By 1891, the Cadillac Hotel covered the entire block fronting on Michigan between Washington and Shelby.

Scotten died at age 79 on March 3, 1899. The millionaire is buried in Woodmere Cemetery with only a modest grave marker.

On June 30, 1903, the Detroit Board of Commerce was formally organized and incorporated under state law inside the Cadillac Hotel's Turkish Room. It had 253 charter members, including J.L. Hudson, who paid $100 each to join.

As Detroit entered the 20th century, Washington Boulevard was still mostly residential, but times were changing. The Book brothers -- real estate moguls Herbert, Frank and James Burgess Book Jr. -- were looking to turn the thoroughfare into the exclusive, fashionable shopping district of Detroit and started snatching up property along it. Meanwhile, the Cadillac had become outdated and was struggling to compete with the larger and newer Statler and Pontchartrain hotels.

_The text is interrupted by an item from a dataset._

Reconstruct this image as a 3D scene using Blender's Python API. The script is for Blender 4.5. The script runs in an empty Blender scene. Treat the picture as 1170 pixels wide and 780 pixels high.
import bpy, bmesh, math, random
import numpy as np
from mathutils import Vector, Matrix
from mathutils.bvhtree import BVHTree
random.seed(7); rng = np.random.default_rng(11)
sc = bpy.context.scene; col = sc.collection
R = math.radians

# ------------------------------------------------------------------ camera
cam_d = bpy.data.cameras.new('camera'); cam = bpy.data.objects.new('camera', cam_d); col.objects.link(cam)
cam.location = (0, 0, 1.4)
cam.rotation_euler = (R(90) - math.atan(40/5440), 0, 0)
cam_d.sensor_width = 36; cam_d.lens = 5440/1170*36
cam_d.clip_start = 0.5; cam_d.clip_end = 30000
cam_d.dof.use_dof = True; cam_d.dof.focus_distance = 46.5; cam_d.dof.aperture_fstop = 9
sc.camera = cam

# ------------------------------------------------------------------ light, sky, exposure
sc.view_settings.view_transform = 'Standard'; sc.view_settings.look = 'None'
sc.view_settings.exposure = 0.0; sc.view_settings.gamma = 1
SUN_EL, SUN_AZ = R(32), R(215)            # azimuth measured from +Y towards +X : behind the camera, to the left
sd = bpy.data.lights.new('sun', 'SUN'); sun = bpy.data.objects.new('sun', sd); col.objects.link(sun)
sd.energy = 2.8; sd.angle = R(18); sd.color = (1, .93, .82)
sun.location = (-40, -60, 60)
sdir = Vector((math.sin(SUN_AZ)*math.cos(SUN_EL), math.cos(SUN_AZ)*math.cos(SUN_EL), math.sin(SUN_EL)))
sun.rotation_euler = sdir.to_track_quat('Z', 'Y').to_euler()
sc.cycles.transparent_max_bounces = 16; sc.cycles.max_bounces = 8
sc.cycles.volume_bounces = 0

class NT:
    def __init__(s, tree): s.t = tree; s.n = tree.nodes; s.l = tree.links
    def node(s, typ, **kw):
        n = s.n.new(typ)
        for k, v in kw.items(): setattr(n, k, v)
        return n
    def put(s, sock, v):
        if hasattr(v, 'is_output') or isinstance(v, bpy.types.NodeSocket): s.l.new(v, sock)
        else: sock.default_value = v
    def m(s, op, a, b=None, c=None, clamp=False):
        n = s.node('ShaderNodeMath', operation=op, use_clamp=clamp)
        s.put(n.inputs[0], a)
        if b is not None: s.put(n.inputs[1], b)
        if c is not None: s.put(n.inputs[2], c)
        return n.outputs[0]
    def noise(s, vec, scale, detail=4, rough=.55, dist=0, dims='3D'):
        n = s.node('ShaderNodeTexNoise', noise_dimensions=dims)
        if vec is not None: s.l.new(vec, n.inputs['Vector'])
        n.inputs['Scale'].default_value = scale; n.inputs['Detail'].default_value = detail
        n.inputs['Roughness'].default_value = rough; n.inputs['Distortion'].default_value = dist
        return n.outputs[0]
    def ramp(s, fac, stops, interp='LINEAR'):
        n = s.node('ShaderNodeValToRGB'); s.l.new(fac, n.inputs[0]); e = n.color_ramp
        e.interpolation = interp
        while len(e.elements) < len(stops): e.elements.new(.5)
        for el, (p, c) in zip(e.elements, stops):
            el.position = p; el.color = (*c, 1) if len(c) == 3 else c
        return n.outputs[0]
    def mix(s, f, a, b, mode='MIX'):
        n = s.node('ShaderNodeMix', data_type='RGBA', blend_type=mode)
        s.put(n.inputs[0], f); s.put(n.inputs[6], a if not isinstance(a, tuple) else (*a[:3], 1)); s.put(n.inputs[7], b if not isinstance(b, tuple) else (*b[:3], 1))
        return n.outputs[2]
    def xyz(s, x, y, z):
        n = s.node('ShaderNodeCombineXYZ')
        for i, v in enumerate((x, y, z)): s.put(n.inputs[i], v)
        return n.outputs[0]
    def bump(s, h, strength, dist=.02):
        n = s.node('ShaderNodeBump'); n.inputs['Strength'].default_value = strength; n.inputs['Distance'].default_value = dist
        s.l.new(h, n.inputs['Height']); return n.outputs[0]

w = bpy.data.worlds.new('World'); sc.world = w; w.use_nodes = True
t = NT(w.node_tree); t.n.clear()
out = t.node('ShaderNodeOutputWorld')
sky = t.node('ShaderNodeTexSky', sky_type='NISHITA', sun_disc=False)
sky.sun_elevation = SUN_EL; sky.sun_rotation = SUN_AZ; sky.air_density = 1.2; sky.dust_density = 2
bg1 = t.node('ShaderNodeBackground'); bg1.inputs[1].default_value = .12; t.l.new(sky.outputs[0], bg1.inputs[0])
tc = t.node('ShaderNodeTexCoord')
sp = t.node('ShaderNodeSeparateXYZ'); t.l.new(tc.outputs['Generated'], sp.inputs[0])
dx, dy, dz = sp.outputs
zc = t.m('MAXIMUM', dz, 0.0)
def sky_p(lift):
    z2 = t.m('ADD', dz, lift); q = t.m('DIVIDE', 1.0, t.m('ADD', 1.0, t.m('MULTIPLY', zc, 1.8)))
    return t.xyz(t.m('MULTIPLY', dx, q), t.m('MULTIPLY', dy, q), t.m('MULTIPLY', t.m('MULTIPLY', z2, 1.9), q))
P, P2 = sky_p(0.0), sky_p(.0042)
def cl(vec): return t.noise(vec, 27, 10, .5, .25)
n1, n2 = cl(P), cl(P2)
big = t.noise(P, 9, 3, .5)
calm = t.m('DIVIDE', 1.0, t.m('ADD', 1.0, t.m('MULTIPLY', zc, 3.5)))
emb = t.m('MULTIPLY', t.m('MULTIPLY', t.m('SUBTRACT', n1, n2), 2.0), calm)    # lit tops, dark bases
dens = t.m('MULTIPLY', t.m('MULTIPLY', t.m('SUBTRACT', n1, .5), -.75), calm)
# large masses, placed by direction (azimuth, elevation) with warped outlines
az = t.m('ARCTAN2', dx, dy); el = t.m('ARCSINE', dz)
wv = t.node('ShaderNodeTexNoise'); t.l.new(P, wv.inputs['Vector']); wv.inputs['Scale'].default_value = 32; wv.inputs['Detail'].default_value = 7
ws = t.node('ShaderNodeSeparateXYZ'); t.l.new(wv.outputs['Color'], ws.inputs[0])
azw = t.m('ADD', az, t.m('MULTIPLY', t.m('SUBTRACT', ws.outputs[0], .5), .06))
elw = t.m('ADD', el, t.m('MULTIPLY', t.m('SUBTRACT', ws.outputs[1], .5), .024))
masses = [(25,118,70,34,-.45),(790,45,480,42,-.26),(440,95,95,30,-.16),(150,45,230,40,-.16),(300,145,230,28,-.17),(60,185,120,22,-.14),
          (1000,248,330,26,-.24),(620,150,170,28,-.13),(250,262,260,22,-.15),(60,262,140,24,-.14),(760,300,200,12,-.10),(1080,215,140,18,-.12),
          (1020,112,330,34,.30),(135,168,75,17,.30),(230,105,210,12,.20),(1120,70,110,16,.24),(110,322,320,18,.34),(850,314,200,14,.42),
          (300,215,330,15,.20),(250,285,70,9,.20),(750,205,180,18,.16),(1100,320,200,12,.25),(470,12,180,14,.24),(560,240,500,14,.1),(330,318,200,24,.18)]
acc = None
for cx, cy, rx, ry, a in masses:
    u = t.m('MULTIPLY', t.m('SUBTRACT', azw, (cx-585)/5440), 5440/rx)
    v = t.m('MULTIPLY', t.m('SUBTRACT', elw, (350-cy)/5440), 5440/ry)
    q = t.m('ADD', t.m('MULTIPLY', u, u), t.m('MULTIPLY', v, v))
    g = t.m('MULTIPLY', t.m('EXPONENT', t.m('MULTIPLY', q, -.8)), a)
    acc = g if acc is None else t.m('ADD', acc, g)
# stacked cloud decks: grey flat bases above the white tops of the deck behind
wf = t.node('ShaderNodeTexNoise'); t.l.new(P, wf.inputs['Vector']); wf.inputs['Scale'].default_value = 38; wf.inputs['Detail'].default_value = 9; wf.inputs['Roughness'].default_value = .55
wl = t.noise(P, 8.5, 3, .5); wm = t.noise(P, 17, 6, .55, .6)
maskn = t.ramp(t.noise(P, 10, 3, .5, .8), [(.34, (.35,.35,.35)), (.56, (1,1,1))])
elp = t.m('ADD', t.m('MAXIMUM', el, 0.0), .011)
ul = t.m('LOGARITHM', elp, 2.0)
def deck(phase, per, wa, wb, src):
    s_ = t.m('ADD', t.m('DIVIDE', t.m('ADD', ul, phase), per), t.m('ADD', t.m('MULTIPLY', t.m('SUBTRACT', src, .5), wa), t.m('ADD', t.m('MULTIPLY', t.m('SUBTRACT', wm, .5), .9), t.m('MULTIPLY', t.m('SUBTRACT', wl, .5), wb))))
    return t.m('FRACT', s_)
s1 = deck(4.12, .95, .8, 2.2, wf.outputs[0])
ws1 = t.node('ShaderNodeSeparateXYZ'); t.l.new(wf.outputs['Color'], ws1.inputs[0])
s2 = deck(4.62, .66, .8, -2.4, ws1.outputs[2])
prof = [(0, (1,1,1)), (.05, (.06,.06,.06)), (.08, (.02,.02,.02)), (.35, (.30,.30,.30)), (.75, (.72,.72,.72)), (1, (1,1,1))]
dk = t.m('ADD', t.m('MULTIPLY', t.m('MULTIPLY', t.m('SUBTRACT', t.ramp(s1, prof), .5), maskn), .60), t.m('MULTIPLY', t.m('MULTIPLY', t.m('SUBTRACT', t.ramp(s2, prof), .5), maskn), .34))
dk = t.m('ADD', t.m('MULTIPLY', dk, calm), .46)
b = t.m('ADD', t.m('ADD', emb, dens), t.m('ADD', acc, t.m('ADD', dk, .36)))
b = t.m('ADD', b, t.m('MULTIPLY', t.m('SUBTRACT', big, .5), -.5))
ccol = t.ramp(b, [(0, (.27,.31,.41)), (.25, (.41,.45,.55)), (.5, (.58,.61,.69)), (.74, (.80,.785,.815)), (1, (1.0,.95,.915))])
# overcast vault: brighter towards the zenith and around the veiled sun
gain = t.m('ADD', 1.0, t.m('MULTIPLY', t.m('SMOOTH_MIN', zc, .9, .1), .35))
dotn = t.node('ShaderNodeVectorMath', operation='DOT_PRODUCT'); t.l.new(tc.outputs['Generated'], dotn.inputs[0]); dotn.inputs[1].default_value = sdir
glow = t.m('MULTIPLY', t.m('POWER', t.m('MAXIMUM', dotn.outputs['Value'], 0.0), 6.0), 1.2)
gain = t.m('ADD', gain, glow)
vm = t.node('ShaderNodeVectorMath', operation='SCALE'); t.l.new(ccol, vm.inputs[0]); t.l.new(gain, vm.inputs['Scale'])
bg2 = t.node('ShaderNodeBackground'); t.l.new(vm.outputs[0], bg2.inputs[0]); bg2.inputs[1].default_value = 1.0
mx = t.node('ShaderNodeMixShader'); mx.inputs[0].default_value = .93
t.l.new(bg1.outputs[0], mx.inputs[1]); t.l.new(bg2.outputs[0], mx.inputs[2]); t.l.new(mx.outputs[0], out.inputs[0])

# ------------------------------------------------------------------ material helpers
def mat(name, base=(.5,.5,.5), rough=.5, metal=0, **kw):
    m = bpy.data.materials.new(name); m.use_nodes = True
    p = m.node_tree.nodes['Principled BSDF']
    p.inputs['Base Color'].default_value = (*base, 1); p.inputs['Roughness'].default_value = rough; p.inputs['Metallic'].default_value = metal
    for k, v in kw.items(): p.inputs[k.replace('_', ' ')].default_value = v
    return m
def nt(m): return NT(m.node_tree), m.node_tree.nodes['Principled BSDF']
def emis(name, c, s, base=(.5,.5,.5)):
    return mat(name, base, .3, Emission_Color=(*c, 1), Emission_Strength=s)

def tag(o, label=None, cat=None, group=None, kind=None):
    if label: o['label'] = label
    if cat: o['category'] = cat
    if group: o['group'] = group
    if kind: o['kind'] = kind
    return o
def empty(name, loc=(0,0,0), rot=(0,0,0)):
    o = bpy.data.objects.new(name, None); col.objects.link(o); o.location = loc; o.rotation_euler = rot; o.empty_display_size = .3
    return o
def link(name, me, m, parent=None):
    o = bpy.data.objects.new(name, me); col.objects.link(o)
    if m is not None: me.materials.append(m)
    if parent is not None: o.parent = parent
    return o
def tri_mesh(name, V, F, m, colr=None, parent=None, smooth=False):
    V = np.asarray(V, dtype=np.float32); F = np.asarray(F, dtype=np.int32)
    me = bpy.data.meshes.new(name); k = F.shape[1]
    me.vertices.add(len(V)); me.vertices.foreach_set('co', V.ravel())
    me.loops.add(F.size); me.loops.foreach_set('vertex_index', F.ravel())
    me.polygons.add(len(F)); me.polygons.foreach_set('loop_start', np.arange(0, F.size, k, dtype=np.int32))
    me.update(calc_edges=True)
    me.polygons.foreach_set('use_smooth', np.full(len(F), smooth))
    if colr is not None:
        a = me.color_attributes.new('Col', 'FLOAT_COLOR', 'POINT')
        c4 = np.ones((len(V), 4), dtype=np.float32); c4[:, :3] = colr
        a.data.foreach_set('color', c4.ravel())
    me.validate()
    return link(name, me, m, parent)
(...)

Looking to capitalize on the hotel business that was booming thanks to their investments in the boulevard, the Book brothers bought the Cadillac and took it over May 1, 1918. Historian William Hawkins Ferry wrote that the Book brothers were born inside the hotel and played along the landscaped mall outside it. Though it seems unusual that all three would be born in a hotel, especially considering how their father was a notable doctor in Detroit at the time, it is certainly possible he delivered them at home.

The Book brothers ran the hotel until plans were finalized for something bigger and more grand. The Cadillac Hotel closed its doors for good on June 26, 1923, and was razed later that year to make way for one of Detroit's most beloved and opulent landmarks, the Book-Cadillac Hotel.